No major policy changes are expected as this should be a placeholder for the December meeting but there will be a few things to watch out for.
The first being the hot topic on everyone's lips i.e. inflation. The ECB's transitory narrative has been dealt a heavy blow as continuous inflation readings have served to reaffirm that price pressures are surging and they are likely to stay for quite some time.
Amid the jump in energy prices and supply bottlenecks, they are proving to be more sticky and the ECB is finding it tougher by the day to defend their stance during the summer.
Will they cave under the pressure today?

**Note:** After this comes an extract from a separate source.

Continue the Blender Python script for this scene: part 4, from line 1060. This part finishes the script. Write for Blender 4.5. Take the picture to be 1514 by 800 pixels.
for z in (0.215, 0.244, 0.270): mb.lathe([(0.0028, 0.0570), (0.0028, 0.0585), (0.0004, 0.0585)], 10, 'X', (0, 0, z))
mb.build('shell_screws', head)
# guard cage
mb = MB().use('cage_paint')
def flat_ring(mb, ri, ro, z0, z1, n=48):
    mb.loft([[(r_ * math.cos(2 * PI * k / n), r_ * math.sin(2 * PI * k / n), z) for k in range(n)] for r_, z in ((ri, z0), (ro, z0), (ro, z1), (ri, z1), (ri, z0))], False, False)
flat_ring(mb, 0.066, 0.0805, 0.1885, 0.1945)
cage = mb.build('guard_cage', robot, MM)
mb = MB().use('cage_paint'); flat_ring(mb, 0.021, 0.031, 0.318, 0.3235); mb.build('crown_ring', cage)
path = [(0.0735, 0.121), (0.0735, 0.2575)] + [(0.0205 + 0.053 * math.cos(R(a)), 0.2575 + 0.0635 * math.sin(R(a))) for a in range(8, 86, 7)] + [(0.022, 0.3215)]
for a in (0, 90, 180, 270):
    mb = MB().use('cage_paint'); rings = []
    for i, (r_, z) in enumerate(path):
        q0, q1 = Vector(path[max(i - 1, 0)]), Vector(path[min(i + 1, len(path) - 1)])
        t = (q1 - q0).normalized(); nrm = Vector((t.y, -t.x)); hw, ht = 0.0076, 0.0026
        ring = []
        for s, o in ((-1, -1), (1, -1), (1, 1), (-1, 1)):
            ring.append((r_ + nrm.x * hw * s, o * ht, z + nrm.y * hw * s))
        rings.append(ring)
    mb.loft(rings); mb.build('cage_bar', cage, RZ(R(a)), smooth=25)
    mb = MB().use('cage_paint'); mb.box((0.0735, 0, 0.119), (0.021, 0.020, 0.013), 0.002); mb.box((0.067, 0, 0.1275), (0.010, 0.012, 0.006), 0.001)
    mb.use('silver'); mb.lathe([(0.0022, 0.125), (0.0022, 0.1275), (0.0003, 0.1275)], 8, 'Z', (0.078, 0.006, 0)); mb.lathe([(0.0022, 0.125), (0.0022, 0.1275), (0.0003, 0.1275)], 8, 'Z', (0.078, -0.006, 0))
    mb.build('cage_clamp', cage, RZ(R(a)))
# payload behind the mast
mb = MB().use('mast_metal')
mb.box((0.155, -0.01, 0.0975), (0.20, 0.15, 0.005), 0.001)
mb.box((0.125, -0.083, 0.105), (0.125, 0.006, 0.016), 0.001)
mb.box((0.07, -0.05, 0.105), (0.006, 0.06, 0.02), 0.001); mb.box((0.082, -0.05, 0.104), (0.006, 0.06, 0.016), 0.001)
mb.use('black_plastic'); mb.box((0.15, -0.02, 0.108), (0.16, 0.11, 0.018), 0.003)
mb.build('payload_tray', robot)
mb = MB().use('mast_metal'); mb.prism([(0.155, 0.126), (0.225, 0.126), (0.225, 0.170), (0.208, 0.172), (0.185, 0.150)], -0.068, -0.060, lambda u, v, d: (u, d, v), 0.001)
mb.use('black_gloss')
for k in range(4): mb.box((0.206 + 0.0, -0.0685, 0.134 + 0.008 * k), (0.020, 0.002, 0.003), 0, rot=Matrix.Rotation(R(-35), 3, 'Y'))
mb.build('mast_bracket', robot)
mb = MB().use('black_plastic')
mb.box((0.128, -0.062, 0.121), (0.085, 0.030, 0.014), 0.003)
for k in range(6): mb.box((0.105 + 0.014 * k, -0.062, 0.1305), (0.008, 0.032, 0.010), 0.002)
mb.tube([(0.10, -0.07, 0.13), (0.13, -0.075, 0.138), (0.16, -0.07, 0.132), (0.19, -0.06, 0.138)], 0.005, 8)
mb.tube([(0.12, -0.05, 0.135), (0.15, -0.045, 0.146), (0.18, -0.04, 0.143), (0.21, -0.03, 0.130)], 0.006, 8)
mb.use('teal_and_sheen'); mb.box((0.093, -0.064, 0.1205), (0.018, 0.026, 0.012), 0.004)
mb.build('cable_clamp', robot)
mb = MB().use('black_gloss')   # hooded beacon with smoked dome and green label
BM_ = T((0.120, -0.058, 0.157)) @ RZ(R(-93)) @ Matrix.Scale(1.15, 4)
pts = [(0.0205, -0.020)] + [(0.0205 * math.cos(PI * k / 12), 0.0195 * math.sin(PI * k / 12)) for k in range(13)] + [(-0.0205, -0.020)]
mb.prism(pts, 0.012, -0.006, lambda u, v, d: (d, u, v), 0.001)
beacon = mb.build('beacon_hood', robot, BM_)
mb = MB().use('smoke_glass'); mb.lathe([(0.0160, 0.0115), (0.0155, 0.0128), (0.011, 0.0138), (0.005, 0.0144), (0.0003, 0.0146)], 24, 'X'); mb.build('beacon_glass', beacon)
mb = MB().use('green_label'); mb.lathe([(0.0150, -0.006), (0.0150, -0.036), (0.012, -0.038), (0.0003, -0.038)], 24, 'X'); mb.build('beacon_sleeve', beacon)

I doubt we'll see a full concession but Lagarde & co. might acknowledge risks of higher inflation to follow going into next year. That said, expect her to clarify that such conditions does not warrant any tightening of policy.
The other key thing to be mindful about is the economic outlook as supply and capacity constraints are weighing heavily on output and productivity. That certainly threatens the recovery and could see downward revisions to forecasts going into 2022.
With regards to the euro, it is going to be a tough one to sort out in the immediate aftermath but on the balance of things, as long as real yields remain subdued and other major central banks are diverging away from the ECB, that should be one big reason for the single currency to decline in the medium-to-long-term at least.